In FY23, FMG is expecting to account for US$500-600 million of expenditure at Fortescue Future Industries (FFI) with another US$230 million of capex. This is in-line with the stated goal of allocating 10% of FMG profits to FFI each year.
FFI has a catalogue of projects around the world in various states of agreement that amount to broad numbers far in excess of the company’s ability to fund them all. Dr Forrest insists these projects will be meaningfully positive for shareholders, but amidst a blizzard of hyperbole and enthusiasm, shareholders have yet to see any detailed plans, financial and commercial, to substantiate the rhetoric.
The 23.6% fall in FMG’s share price so far this year is primarily a reflection of falling iron ore prices. If shareholders truly believed in the green hydrogen strategy espoused by FMG, perhaps it would be higher. It suggests to us there is a good deal of scepticism about the message.
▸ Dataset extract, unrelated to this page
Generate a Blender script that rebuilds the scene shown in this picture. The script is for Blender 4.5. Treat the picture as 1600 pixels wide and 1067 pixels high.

Dr Seuss wrote the clever ‘Green Eggs and Ham’ where the subject character rejects the unappealing dish until eventually convinced to try it and discovering it is delicious. Unlike Dr Seuss’s wonderful work of fiction, we doubt Dr Forrest can serve up a green hydrogen non-fiction equivalent dish.
Risks To Investment View
FMG’s earnings are highly sensitive to the iron ore price. Any changes to demand, production, transportation or saleability of FMG’s production would be negative for earnings. The funding of FFI projects presents a major risk to earnings given the expected size and scale of the project list. Green hydrogen may not be cost effective as initially thought.
Recommendation
We have retained our Hold recommendation.